Friday, July 24, 2009

Nice to Know vs. Need to Know

As mentioned before, people are busier than ever at work. We have more work to do, and in today's economic climate, there are usually fewer people to help. This means we need to be as efficient as possible to get the job done on time.

It is with this in mind that designers of e-learning (and all training, really) should focus on what's really important. People sitting at their desks are assaulted by phone calls, e-mails, fellow employees and management. What little time they do have for e-learning, they certainly don't want to feel like it's wasted on something that tells them something they either: A) Already know, or B) Don't need to know.

Adults in the workplace want to learn how to DO things. Or they want to know things that will help them DO things better. What do I consider "nice to know" information? My general rule of thumb is, if they can do the task or process without that piece of information, it's just nice to know. Information that is critical in allowing an individual to complete a task or process is "need to know" information.

Does this mean "nice to know" information should be ignored? Absolutely not. But learners should not be forced into learning it, because they may not consider the information relevant to them. However, there are some learners who are self-motivated who may be interested in the "nice to know" information. They may feel they are getting more in-depth learning from this information.

There are simple ways to separate the "need to know" vs. the "nice to know" information, so learners who just want to get the essential information and be on their way, and those who want more information are both appeased.

The easiest way to separate the information is to create rollovers and links that allow users craving more information to access it without disrupting the flow of the course's "need to know" information. Learners who just want the essential information can easily choose to ignore the rollovers and links and move forward. This way you can have one course that appeases both audiences. Just make sure to mention at the beginning of the course that the extra links and rollovers contain additional information, so users know they have the option.

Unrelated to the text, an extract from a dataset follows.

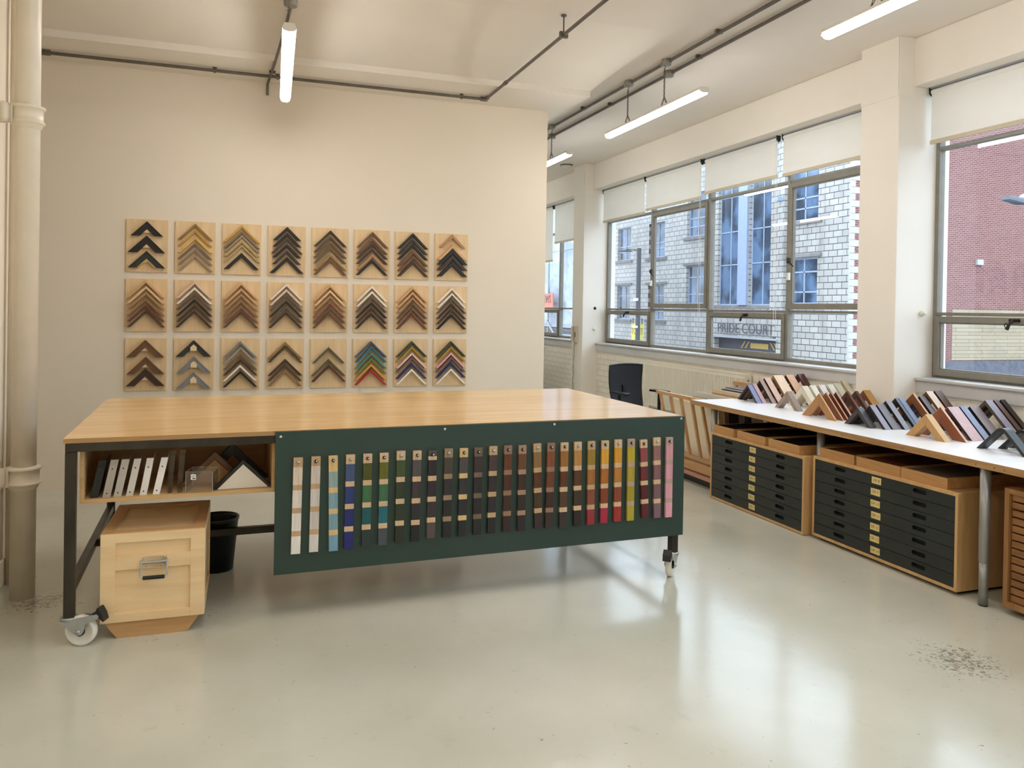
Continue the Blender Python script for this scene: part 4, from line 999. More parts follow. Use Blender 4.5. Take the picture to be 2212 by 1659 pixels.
# ---------------------------------------------------------------- white worktop along the windows
lam = pm('white_laminate', (238, 238, 240), 0.28, var=0.01, scale=3)
edge_oak = wood('ply_lipping', (182, 144, 98), (156, 118, 74), grain='Y', rough=0.55, scale=1.5)
wk = thing('worktop', (3.76, 2.8, 0.0), 'long white worktop with a plywood edge along the window wall', 'worktop')
out = [(3.762, 6.03), (3.762, -2.5), (4.825, -2.5), (4.825, 4.61), (4.595, 4.61), (4.595, 5.01), (4.825, 5.01), (4.825, 6.03)]
MB().prism([(x, y, 0.7735) for x, y in out], (0, 0, 0.0015)).build('top', lam, wk)
MB().prism([(x, y, 0.737) for x, y in out], (0, 0, 0.0365)).build('core', edge_oak, wk)
MB().box(3.7595, 3.762, -2.5, 6.032, 0.736, 0.7745).build('edge', edge_oak, wk)
mb = MB()
for y in (5.55, 5.1, 4.65, 4.2, 3.7, 3.2, 3.09, 3.03): mb.lathe((3.7594, y, 0.752), [(0.004, 0), (0.0, -0.0006)], 8, axis='X')
mb.build('screw_hole', hole_m, wk)
alu = pm('grey_telescopic_leg', (148, 148, 146), 0.35, metal=0.55, var=0.05)
for (x, y) in ((3.795, 5.725), (3.85, 4.502), (3.79, 3.165), (4.70, 5.8), (4.70, 3.1), (3.79, 0.6), (4.7, 0.6)):
    lo = MB().lathe((x, y, 0.0), [(0, 0.006), (0.023, 0.006), (0.023, 0.24), (0.0, 0.24)], 20).lathe((x, y, 0.23), [(0.023, 0), (0.0265, 0.006), (0.0265, 0.507), (0, 0.507)], 20).build('leg', alu, wk)
    MB().lathe((x, y, 0), [(0, 0), (0.022, 0), (0.024, 0.003), (0.024, 0.006), (0, 0.006)], 20).build('foot', blackp, lo)

# plan chests
dark_front = pm('black_drawer_front', (33, 38, 37), 0.5, var=0.08, scale=5)
card = pm('cream_label', (226, 204, 136), 0.6)
ink = pm('pencil_ink', (96, 74, 44), 0.6)
void = pm('drawer_slot_shadow_board', (14, 14, 14), 0.8)
carc = wood('chest_ply', (208, 170, 118), (188, 148, 98), grain='Z', rough=0.5, scale=0.9)
def plan_chest(y0, y1, X0, zb, zt_, first, lab):
    t = thing('plan_chest', (X0, (y0 + y1) / 2, 0), lab, 'drawer cabinet', 'plan chests under the worktop')
    D = 0.86; th = 0.018
    mb = MB(); mb.box(X0, X0 + D, y0, y0 + th, zb, zt_); mb.box(X0, X0 + D, y1 - th, y1, zb, zt_); mb.box(X0, X0 + D, y0 + th, y1 - th, zt_ - th, zt_); mb.box(X0, X0 + D, y0 + th, y1 - th, zb, zb + th); mb.box(X0 + D - 0.01, X0 + D, y0 + th, y1 - th, zb + th, zt_ - th)
    mb.build('carcass', carc, t, bevel=0.0008)
    if zb > 0.01: MB().box(X0 + 0.05, X0 + D - 0.05, y0 + 0.03, y1 - 0.03, 0.0, zb).build('plinth', blackp, t)
    h = (zt_ - zb - 2 * th) / 7
    for k in range(7):
        zz = zt_ - th - (k + 1) * h
        a, b_ = y0 + th + 0.002, y1 - th - 0.002; xa = X0 + 0.002
        # front with two finger slots: rounded slots through the board
        mb = MB(); W_d = b_ - a
        slots = [a + W_d * 0.215, a + W_d * 0.79]; sw, sh = 0.050, 0.013; zc_ = zz + h * 0.60
        zlo, zhi = zz + 0.0015, zz + h - 0.0015
        ysn = [a] + [q for s_ in slots for q in (s_ - sw, s_ + sw)] + [b_]
        for i in range(0, 5):
            A, B = ysn[i], ysn[i + 1]
            if i in (1, 3):
                mb.box(xa, xa + 0.016, A, B, zlo, zc_ - sh); mb.box(xa, xa + 0.016, A, B, zc_ + sh, zhi)
                for cy_, sg in ((A, 1), (B, -1)):
                    for sz in (1, -1):
                        n_ = 5; arc = [(xa, cy_, zc_ + sz * sh)] + [(xa, cy_ + sg * sh * (1 - math.cos(q)), zc_ + sz * sh * math.sin(q)) for q in [math.pi / 2 * i_ / n_ for i_ in range(n_, -1, -1)]]
                        arc = [(xa, cy_, zc_ + sz * sh)] + [(xa, cy_ + sg * sh * (1 - math.cos(q)), zc_ + sz * sh * math.sin(q)) for q in [math.pi / 2 * i_ / n_ for i_ in range(n_ + 1)]][::1]
                        mb.prism(arc, (0.016, 0, 0))
            else:
                mb.box(xa, xa + 0.016, A, B, zlo, zhi)
        dr = mb.build('drawer', dark_front, t)
        MB().box(xa + 0.02, xa + 0.024, a + 0.01, b_ - 0.01, zlo, zhi).build('drawer_inside', void, dr)
        ly = a + W_d * (0.515 + (0.0 if k % 3 else -0.006)); lz = zz + h * 0.52
        lb_ = MB().box(xa - 0.001, xa, ly - 0.038, ly + 0.038, lz - 0.021, lz + 0.021).build('label', card, dr)
        mb = MB(); add_text(mb, 'DR %d' % (first + k), 0.026, lambda p, q, c: Vector((xa - 0.0015 - c, ly - p, lz + q)), 0.95)
        mb.build('label_text', ink, lb_)
plan_chest(4.528, 5.68, 3.735, 0.004, 0.548, 1, 'black-fronted plan chest further along the worktop, standing flat on the floor')
plan_chest(3.31, 4.475, 3.765, 0.022, 0.567, 8, 'black-fronted plan chest between the grey legs, nearer the slatted cabinet')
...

Another method is to simply have separate courses that provide all kinds of "nice to know" information. The disadvantage is a new course needs to be created from scratch, but if it's information that rarely or never changes, it only needs to be done once. An advantage, particularly if you have an LMS, is you can keep track of how many people are accessing the "nice to know" vs. the "need to know" courses.

The most important point is to keep the "nice to know" and the "need to know" information separate. Really examine the information that is being put into an e-learning course and ask yourself, "Does someone NEED this information to perform this task/process/procedure/etc.?" This will keep the core information of your course as short, sweet, and relevant as possible, and your learners will appreciate it.